There really should be a minimum aptitude test for church
leadership. Short of a full-out catechism, there ought to be
some standardized written and verbal test these people have to
pass before they're handed the church's checkbook, and
reasonable performance standards which include regular
attendance at bible study and Sunday school. The pastor must
pass a great many checks and balances and personal
investigations before he is seated, but the Sanhedrin are voted
in based on how long we've seen them hanging around. In many
cases, so-called “trustees” are voted in based on their fat bank
accounts or their standing in the community.
In direct contravention of the scriptures and in direct contrast
to the orderly and progressive self-revelation of God, the black
church routinely faces backward, longing for the plantation and
the fond yestertimes and showing hostility and ridicule for
forward ideas.
I was recently setting up eMail accounts for a local church when
a deacon wandered into the office and demanded to know what I
was doing on their computer. Then he wanted to know who
authorized it and what it was costing the church, a pretty
standard reaction to my two-year attempt to get all of the
churches here wired up (and there was no charge). When I asked
Deacon if he wanted me to set up an eMail account for him,
Deacon glared at me like a Doberman through a chain link fence,
and scoffed, “I don't need none of that mess.”
The product of this thinking and of these deeply entrenched
individuals has been a steady decline of church membership. The
church, now a politically toothless parody of the brave
institutions who faced down national guard troops and police
attack dogs, is at best a shadow of its former self. Having
given over control of spiritual resources to unspiritual people,
we are now reaping precisely the apostasy we have sown. We are,
increasingly, a people who do not really know God in any
meaningful way, but are a people who are, “playing church,” as
our parents used to call it. Going through the motions, wearing
the robes, but we don't really know God.
Truly knowing God, truly being connected to God, causes a kind
of fusion between God and man. And any fusion, as we all know,
creates power and byproducts. It is impossible to truly know God
and be a coward. It is impossible to truly know God and be
selfish. It is impossible to truly know God and be unspiritual.

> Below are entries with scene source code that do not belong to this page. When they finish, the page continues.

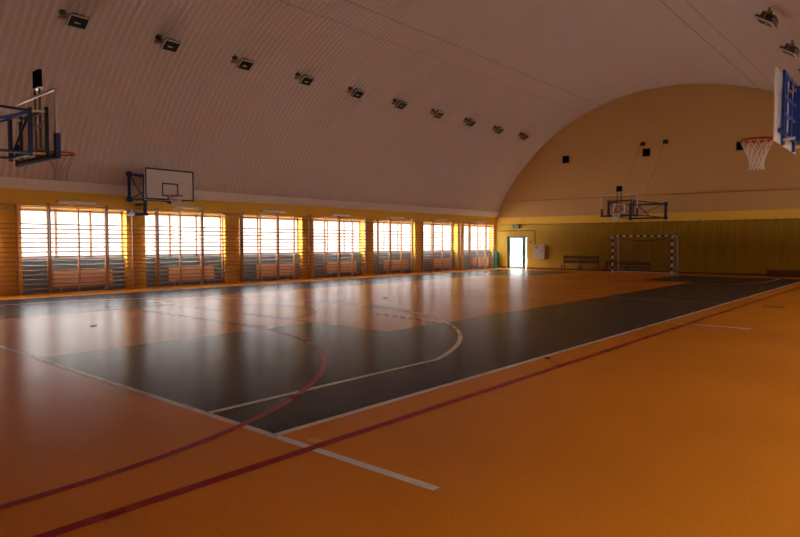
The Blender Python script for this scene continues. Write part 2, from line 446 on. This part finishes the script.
# ---------------------------------------------------------------- radiators in the niches
def radiator():
    t = thing('radiator', '', 'radiator', (0, 0, 0), 0, 'panel radiators under the windows')
    L = 2.0; m = MB()
    m.box((-.05, 0, .20), (-.035, L, .72)); m.box((.035, 0, .20), (.05, L, .72), 0, .005)
    for i in range(24): m.box((.05, .03+i*.081, .24), (.056, .08+i*.081, .68))
    m.build('panel', 'radiator', t)
    g = MB(); g.box((-.05, 0, .72), (.05, L, .735)); g.box((-.05, -.004, .20), (.05, 0, .735)); g.box((-.05, L, .20), (.05, L+.004, .735)); g.build('grille', 'radiator', t)
    for y in (.25, L-.25):
        s = MB(); s.bar((0, y, 0), (0, y, .2), .03); s.bar((-.05, y, .012), (.05, y, .012), .06, .02); s.build('foot', 'radiator', t)
    v = MB(); v.tube([(0, L, .3), (0, L+.08, .3), (0, L+.08, 0)], .01, 8); v.cyl((0, L+.08, .28), (0, L+.08, .36), .025, 10); v.build('valve', 'chrome', t)
    return t
r0 = radiator()
for k, y in enumerate(wins[1:]):
    loc = (XL-.12, y+.98, 0)
    lab = 'pale panel radiator under the %s full window from the left of the photo' % ORD[k]
    if k == 0: r0.location = loc; r0['label'] = lab
    else: dup(r0, loc, lab)

# ---------------------------------------------------------------- fluorescent lamps above the windows
def strip_lamp():
    t = thing('wall_lamp', '', 'lamp', (0, 0, 0), 0, 'tube lamps over the windows')
    m = MB(); m.box((0, -.66, -.05), (.04, .66, .05), 0, .006); m.build('housing', 'grey', t)
    m = MB(); m.tube([(.07, -.62, 0), (.07, .62, 0)], .045, 12); m.build('diffuser', 'diffuser', t)
    for s in (-1, 1):
        m = MB(); m.box((0, s*.64-.03, -.055), (.115, s*.64+.03, .055), 0, .008); m.build('end_cap', 'grey', t)
    return t
l0 = strip_lamp()
for k, y in enumerate(wins[1:]):
    loc = (XL, y+1.78, 3.12)
    lab = 'white tube lamp on the yellow wall above the %s full window from the left' % ORD[k]
    if k == 0: l0.location = loc; l0['label'] = lab
    else: dup(l0, loc, lab)

# ---------------------------------------------------------------- floodlights under the vault
def floodlight():
    t = thing('floodlight', '', 'floodlight', (0, 0, 0), 0, 'floodlights under the vault')
    # local +x points out into the hall
    h = MB()
    vs = [(-.13, -.10, .20), (.13, .10, .20)]
    h.box((-.19, -.24, -.01), (.19, .24, .05), 0); h.box((-.13, -.17, .05), (.13, .17, .15), 0, .02)
    for i in range(5): h.box((-.14, -.14+i*.065, .15), (.14, -.125+i*.065, .18))
    hd = h.build('housing', 'iron', t)
    f = MB()
    for a, e in (((-.20, -.25, -.03), (-.165, .25, 0)), ((.165, -.25, -.03), (.20, .25, 0)), ((-.20, -.25, -.03), (.20, -.215, 0)), ((-.20, .215, -.03), (.20, .25, 0))): f.box(a, e)
    f.build('rim', 'grey', hd)
    MB().box((-.17, -.22, -.018), (.17, .22, -.012)).build('glass', 'lamp_glass', hd)
    MB().tube([(-.02, -.10, -.022), (-.02, .06, -.022)], .026, 8).build('glint_tube', 'glint', hd)  # bright tube before the glass, stands for its glint
    hd.rotation_euler = (0, R_TILT, 0); hd.scale = (1.12, 1.12, 1.)
    br = MB(); br.bar((0, -.27, .0), (-.08, -.29, .16), .03, .012); br.bar((0, .27, .0), (-.08, .29, .16), .03, .012); br.bar((-.08, -.30, .16), (-.08, .30, .16), .012, .04)
    br.bar((-.08, 0, .16), (-.08, 0, .32), .05, .05); br.box((-.20, -.46, .02), (-.02, -.29, .10))
    br.build('bracket', 'copper', t)
    g = MB(); g.box((-.12, -.47, .12), (.02, -.33, .23), 0, .01); g.bar((-.05, -.41, .24), (-.05, -.41, .36), .03); g.build('ballast_box', 'black', t)
    return t
R_TILT = math.radians(-34)
f0 = floodlight()
first = True
for k in range(10):
    y = 7.57+2.845*k; x = -18.82
    p, n = ceil_at(x); loc = (x+.10, y, p.z-.27)
    lab = 'square black floodlight under the left side of the vault, %s from the left' % ORD[k]
    if k == 9: lab = 'square black floodlight under the vault, the farthest of the left row by the end wall'
    if first: f0.location = loc; f0['label'] = lab; first = False
    else: dup(f0, loc, lab)
for k, (x, y) in enumerate(((-3.05, 16.9), (-3.05, 20.0), (-3.05, 23.0))):
    p, n = ceil_at(x)
    dup(f0, (x-.10, y, p.z-.38), 'square floodlight under the right side of the vault, %s from the top edge' % ORD[k], PI)

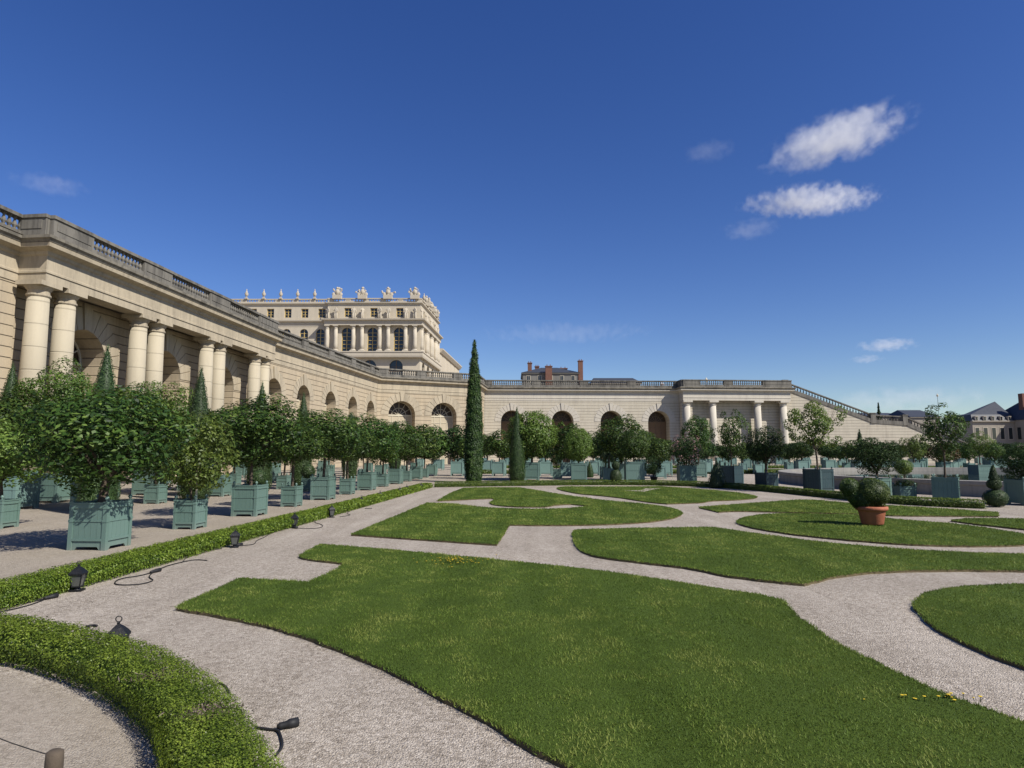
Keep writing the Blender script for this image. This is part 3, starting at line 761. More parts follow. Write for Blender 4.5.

It is impossible to truly know God and be hateful or spiteful or
petty or mean.
But that, in large measure, is exactly who we, in the black
church, are. As I said in an earlier essay, I find it curious
that, in my Christian experience, the black Christian community
is often the demographic least like Christ. We are so very quick
to anger. We are so thin-skinned. A people of toes perpetually
stepped on. Of all the people in the world, we seem to forgive
each other the least.
And this is a fair indicator and fair indictment of the failed
leadership in the black church. Pastors who are either weaklings
pushed around by their various “boards,” or who are deeply
flawed and deeply scarred, insecure individuals addicted to
applause and needing to feed massive egos at their congregants'
expense. Preaching a Gospel of Impotence, these ministers are
typically those among us with the biggest ego, the thinnest
skin, the shortest temper and the least patience.
And so here we are, in 2004, still doing everything with a note pad and a very old calculator. Still bringing the worship service to a dead stop so some completely unspiritual person can dryly read through lists of announcements. We still do everything the plantation way, by oral tradition. We don't read. If church folk in this town actually read anything, I'd have been run out of here years ago. But the fact is, reading is not in our tradition, listening is. Which tends to explain the transient nature of today's congregations, people blown to and fro by every wind or doctrine.